Task to complete: The listing beneath should be written out in full, exactly as shown.

----------

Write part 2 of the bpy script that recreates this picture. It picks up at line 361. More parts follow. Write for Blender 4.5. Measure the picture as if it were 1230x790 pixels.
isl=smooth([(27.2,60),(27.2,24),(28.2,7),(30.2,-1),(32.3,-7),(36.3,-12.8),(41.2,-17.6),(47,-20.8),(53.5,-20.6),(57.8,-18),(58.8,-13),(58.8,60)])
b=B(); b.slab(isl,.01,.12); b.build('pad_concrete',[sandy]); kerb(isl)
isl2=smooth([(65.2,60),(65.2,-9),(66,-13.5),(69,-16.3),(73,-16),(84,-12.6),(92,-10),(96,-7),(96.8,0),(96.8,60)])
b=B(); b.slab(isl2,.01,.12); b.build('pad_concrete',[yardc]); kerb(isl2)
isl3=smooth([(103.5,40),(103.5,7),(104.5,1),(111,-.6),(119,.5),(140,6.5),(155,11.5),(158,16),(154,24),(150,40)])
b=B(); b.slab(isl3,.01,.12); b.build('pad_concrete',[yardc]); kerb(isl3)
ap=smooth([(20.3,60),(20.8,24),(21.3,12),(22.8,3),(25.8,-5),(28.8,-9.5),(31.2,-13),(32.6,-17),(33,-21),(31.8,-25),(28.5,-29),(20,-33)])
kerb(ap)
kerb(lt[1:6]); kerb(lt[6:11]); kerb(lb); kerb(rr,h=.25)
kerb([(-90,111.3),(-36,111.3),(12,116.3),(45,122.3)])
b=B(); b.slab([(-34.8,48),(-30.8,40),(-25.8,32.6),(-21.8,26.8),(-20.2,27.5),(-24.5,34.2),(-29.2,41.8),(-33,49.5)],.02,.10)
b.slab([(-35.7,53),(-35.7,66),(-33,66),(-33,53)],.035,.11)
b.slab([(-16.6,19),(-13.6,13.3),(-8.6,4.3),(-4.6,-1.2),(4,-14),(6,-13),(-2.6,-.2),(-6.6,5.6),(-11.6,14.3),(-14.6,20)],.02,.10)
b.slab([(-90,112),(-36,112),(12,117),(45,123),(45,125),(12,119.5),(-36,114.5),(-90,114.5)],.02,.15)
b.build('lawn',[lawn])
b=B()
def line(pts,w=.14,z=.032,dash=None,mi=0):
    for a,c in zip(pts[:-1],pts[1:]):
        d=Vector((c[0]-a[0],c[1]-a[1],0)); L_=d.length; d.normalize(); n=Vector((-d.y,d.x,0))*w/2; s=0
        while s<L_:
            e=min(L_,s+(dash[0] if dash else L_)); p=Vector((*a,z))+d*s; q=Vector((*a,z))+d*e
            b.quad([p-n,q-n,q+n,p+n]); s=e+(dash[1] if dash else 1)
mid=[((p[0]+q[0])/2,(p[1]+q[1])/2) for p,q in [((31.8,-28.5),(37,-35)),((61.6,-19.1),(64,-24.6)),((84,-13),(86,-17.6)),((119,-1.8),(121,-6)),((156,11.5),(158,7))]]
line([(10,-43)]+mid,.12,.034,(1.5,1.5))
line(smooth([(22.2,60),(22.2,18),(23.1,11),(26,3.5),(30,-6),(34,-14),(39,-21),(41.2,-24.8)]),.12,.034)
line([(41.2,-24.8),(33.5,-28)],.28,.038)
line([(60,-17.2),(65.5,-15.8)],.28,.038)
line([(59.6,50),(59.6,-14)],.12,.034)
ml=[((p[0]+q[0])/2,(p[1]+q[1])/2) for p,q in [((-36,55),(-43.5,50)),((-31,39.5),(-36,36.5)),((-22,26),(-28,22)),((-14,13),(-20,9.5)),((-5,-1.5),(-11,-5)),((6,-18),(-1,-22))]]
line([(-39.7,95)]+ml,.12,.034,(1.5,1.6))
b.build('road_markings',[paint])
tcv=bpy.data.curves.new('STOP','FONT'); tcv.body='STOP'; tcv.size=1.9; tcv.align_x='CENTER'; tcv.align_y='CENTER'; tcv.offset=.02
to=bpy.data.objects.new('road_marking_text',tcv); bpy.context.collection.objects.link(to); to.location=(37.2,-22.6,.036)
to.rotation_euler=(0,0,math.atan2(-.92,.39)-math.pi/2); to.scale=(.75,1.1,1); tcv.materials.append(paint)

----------

Finished task:
Write part 2 of the bpy script that recreates this picture. It picks up at line 361. More parts follow. Write for Blender 4.5. Measure the picture as if it were 1230x790 pixels.
isl=smooth([(27.2,60),(27.2,24),(28.2,7),(30.2,-1),(32.3,-7),(36.3,-12.8),(41.2,-17.6),(47,-20.8),(53.5,-20.6),(57.8,-18),(58.8,-13),(58.8,60)])
b=B(); b.slab(isl,.01,.12); b.build('pad_concrete',[sandy]); kerb(isl)
isl2=smooth([(65.2,60),(65.2,-9),(66,-13.5),(69,-16.3),(73,-16),(84,-12.6),(92,-10),(96,-7),(96.8,0),(96.8,60)])
b=B(); b.slab(isl2,.01,.12); b.build('pad_concrete',[yardc]); kerb(isl2)
isl3=smooth([(103.5,40),(103.5,7),(104.5,1),(111,-.6),(119,.5),(140,6.5),(155,11.5),(158,16),(154,24),(150,40)])
b=B(); b.slab(isl3,.01,.12); b.build('pad_concrete',[yardc]); kerb(isl3)
ap=smooth([(20.3,60),(20.8,24),(21.3,12),(22.8,3),(25.8,-5),(28.8,-9.5),(31.2,-13),(32.6,-17),(33,-21),(31.8,-25),(28.5,-29),(20,-33)])
kerb(ap)
kerb(lt[1:6]); kerb(lt[6:11]); kerb(lb); kerb(rr,h=.25)
kerb([(-90,111.3),(-36,111.3),(12,116.3),(45,122.3)])
b=B(); b.slab([(-34.8,48),(-30.8,40),(-25.8,32.6),(-21.8,26.8),(-20.2,27.5),(-24.5,34.2),(-29.2,41.8),(-33,49.5)],.02,.10)
b.slab([(-35.7,53),(-35.7,66),(-33,66),(-33,53)],.035,.11)
b.slab([(-16.6,19),(-13.6,13.3),(-8.6,4.3),(-4.6,-1.2),(4,-14),(6,-13),(-2.6,-.2),(-6.6,5.6),(-11.6,14.3),(-14.6,20)],.02,.10)
b.slab([(-90,112),(-36,112),(12,117),(45,123),(45,125),(12,119.5),(-36,114.5),(-90,114.5)],.02,.15)
b.build('lawn',[lawn])
b=B()
def line(pts,w=.14,z=.032,dash=None,mi=0):
    for a,c in zip(pts[:-1],pts[1:]):
        d=Vector((c[0]-a[0],c[1]-a[1],0)); L_=d.length; d.normalize(); n=Vector((-d.y,d.x,0))*w/2; s=0
        while s<L_:
            e=min(L_,s+(dash[0] if dash else L_)); p=Vector((*a,z))+d*s; q=Vector((*a,z))+d*e
            b.quad([p-n,q-n,q+n,p+n]); s=e+(dash[1] if dash else 1)
mid=[((p[0]+q[0])/2,(p[1]+q[1])/2) for p,q in [((31.8,-28.5),(37,-35)),((61.6,-19.1),(64,-24.6)),((84,-13),(86,-17.6)),((119,-1.8),(121,-6)),((156,11.5),(158,7))]]
line([(10,-43)]+mid,.12,.034,(1.5,1.5))
line(smooth([(22.2,60),(22.2,18),(23.1,11),(26,3.5),(30,-6),(34,-14),(39,-21),(41.2,-24.8)]),.12,.034)
line([(41.2,-24.8),(33.5,-28)],.28,.038)
line([(60,-17.2),(65.5,-15.8)],.28,.038)
line([(59.6,50),(59.6,-14)],.12,.034)
ml=[((p[0]+q[0])/2,(p[1]+q[1])/2) for p,q in [((-36,55),(-43.5,50)),((-31,39.5),(-36,36.5)),((-22,26),(-28,22)),((-14,13),(-20,9.5)),((-5,-1.5),(-11,-5)),((6,-18),(-1,-22))]]
line([(-39.7,95)]+ml,.12,.034,(1.5,1.6))
b.build('road_markings',[paint])
tcv=bpy.data.curves.new('STOP','FONT'); tcv.body='STOP'; tcv.size=1.9; tcv.align_x='CENTER'; tcv.align_y='CENTER'; tcv.offset=.02
to=bpy.data.objects.new('road_marking_text',tcv); bpy.context.collection.objects.link(to); to.location=(37.2,-22.6,.036)
to.rotation_euler=(0,0,math.atan2(-.92,.39)-math.pi/2); to.scale=(.75,1.1,1); tcv.materials.append(paint)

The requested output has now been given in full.